Although your assumption may be correct, the comment is valid. The assumption is not.

I've cracked a few aluminum road frames - an older Cannondale, a Specialized M2, and a Giant TCR.

There's the concept of pushing the limits with materials. If you build something so that there are no failures then you've overbuilt it. At the same time you want to have no failures in certain parts, so, for example, I'd consider a fork, bars, stem, and steerer to be the "no failure" parts of a frame/fork.
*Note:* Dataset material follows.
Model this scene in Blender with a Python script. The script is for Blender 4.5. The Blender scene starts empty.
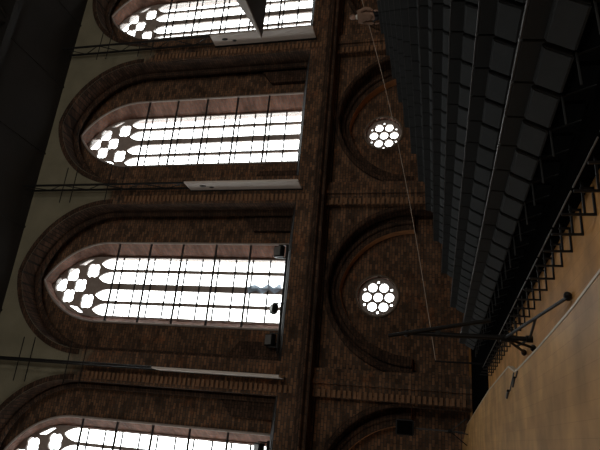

All my frames failed in the chainstay, about the safest place for a frame to fail. None broke through. I rode all of them for a while before replacing them (a month or two). Other than some creaking, some tire rub under pressure, the frames were rideable (and raceable). In all three instances I didn't know the frame was cracked until I happened to find the crack (or a coworker did).

I've also seen some amazing steel frame failures, the most incredible a Pinarello whose top tube cracked in half. The ride noticed something wrong in the last lap of a race when his bike felt "bouncy". It should have - you could push the saddle down a good 2-3", until the bowing bike's cranks almost hit the ground.

I broke a ti axle BB (the right arm came off, reminiscent of Fignon's Campy SR ti axle failure). All materials have their limits and design limitations.

I happen to ride aluminum frames. I'd ride carbon (have in the past) but custom carbon is too expensive. Fit > Material.

david58 06-04-12 06:33 AM


Originally Posted by zigmin (Post 14309995)
F*** what ya huurd. Al is bomb proof. (as long as the frame tubes aren't tack welded to one another...)

They make bombs with aluminum. Also with CF. Aluminum AND CF therefore explode. Stay away from Aluminum. And don't spend much time above ground - those Al airplanes that fall apart in midair might land on yer head.